SEC & investor DEI pressure
Institutional investors now routinely vote against boards that lack diversity disclosure. SEC rules require pay equity analysis and representation data by level, function, and geography. Collecting and verifying this data across distributed global workforces is operationally complex without dedicated tooling.
Responsible AI & data privacy
SASB and emerging EU AI Act disclosure expectations are creating new non-financial reporting obligations around algorithmic fairness, data governance, and user privacy. Tech companies are among the first required to disclose AI risk management frameworks to regulators and institutional investors.
Key ESG metrics for technology — tracked automatically
Every metric below is calculated, benchmarked against sector peers, and mapped to the frameworks investors and regulators require.
PUE (Power Usage Effectiveness) is the ratio of total facility energy to IT equipment energy — the primary efficiency metric for data centers. A PUE of 1.0 is perfect; industry average is 1.58. SASB TC-SI-130a.1 requires disclosure of total energy consumed, % renewable, and PUE. Hyperscalers target PUE below 1.2; many enterprises still operate legacy facilities above 1.8.
Percentage of total electricity consumption matched to carbon-free energy sources — renewable energy certificates (RECs), power purchase agreements (PPAs), or on-site generation. Separate from market-based Scope 2 accounting. RE100 members commit to 100% renewable electricity. Google and Microsoft disclose hourly CFE matching; most companies still report annual averages.
Total IT hardware disposed of (MT), percentage refurbished, resold, or recycled through certified handlers vs landfilled. SASB TC-HW-150a.1 requires total e-waste generated and % recycled. Supply chain embedded carbon in new hardware often exceeds 3+ years of operational emissions, making refurbishment the single largest lever for hardware carbon reduction.

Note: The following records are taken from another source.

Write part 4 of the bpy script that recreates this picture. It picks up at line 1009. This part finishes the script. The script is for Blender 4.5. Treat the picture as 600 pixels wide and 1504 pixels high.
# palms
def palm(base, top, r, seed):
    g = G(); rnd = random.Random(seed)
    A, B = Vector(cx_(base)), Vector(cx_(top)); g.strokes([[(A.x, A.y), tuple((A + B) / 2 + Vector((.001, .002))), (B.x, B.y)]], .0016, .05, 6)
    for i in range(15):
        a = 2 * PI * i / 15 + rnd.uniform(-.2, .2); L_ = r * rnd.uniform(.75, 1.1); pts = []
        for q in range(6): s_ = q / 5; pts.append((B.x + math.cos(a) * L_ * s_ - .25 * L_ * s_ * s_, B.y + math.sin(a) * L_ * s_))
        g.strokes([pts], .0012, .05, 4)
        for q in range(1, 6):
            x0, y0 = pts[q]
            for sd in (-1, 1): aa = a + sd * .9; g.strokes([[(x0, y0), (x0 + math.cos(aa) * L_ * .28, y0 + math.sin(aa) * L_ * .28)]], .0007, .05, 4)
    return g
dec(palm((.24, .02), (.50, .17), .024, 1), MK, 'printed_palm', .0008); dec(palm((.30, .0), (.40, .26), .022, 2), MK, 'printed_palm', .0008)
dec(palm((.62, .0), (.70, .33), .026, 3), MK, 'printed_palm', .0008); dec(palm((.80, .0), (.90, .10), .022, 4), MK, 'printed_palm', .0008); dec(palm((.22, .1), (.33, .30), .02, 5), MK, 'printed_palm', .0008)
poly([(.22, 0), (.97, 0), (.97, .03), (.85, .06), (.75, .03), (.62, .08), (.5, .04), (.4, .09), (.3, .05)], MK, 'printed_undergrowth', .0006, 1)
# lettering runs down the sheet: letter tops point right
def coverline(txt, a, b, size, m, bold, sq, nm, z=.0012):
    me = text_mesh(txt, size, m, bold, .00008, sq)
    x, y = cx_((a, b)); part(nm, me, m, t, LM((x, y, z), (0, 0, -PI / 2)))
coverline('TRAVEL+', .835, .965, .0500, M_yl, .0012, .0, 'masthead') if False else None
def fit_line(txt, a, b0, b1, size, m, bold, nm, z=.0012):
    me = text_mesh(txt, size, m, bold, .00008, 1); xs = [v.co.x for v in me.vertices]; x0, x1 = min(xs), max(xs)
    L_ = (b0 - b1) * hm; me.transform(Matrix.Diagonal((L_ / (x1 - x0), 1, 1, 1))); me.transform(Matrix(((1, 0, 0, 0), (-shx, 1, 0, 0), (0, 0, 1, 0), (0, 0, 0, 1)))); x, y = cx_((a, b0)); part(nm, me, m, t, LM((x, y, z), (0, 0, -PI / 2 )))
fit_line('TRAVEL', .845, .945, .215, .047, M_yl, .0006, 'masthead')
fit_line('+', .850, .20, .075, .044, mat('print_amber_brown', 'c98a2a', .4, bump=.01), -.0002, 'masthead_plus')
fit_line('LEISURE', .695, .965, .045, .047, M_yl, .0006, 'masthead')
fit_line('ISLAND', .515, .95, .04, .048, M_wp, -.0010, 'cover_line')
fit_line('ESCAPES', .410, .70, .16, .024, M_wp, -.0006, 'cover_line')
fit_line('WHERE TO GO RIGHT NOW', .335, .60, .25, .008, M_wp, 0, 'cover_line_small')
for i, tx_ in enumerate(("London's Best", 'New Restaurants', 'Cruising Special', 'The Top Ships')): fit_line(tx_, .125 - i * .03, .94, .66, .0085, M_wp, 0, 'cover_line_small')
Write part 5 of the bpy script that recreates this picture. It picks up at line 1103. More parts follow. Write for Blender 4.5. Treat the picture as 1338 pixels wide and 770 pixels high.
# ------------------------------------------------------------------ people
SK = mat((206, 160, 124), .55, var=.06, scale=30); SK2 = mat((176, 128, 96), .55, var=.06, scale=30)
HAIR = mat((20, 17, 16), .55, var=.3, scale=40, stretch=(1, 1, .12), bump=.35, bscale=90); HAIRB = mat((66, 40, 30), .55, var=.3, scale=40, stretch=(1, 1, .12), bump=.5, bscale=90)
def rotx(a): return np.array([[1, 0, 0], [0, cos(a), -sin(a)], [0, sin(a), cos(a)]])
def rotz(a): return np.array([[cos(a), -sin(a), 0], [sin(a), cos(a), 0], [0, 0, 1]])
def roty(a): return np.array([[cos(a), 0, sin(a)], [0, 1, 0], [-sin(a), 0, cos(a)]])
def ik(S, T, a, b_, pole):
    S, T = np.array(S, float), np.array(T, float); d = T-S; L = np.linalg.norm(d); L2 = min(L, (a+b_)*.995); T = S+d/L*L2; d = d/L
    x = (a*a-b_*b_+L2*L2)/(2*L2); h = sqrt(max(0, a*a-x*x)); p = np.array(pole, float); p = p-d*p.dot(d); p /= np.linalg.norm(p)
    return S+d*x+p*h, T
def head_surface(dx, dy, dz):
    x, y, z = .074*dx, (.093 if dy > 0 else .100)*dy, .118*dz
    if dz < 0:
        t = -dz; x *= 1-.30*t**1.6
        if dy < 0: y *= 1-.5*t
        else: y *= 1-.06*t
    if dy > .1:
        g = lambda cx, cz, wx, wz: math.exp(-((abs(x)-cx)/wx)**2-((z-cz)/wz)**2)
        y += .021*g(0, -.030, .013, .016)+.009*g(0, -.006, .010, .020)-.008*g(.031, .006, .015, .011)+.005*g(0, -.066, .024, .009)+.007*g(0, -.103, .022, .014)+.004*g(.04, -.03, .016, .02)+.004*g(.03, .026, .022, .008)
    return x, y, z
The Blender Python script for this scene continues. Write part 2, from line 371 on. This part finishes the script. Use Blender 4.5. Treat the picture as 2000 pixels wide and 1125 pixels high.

Gender, ethnicity, and disability representation across all levels (individual contributor, manager, VP, C-suite), pay equity ratio (adjusted and unadjusted), and promotion rate parity. SEC requires pay equity disclosure in proxy statements. SASB TC-SI-330a.1 requires employee engagement, diversity, and inclusion metrics. Institutional investors (BlackRock, Vanguard, State Street) vote against boards below 30% diversity.
Disclosure of AI governance frameworks: fairness testing, bias audits, model explainability standards, and user data rights processes. EU AI Act (effective 2025) imposes mandatory conformity assessments for high-risk AI systems. SASB TC-SI-230a.1 requires the number of data breaches and users affected. Investors increasingly require board-level AI oversight as a governance metric.
Median pay gap (raw and adjusted for role/level), parental leave policy parity, and mental health benefit utilization rates. The EU Pay Transparency Directive (effective 2026) requires employers with 100+ employees to publish gender pay gap data and allow employees to request comparators. Tech companies face particularly acute scrutiny given historically low female representation at senior levels.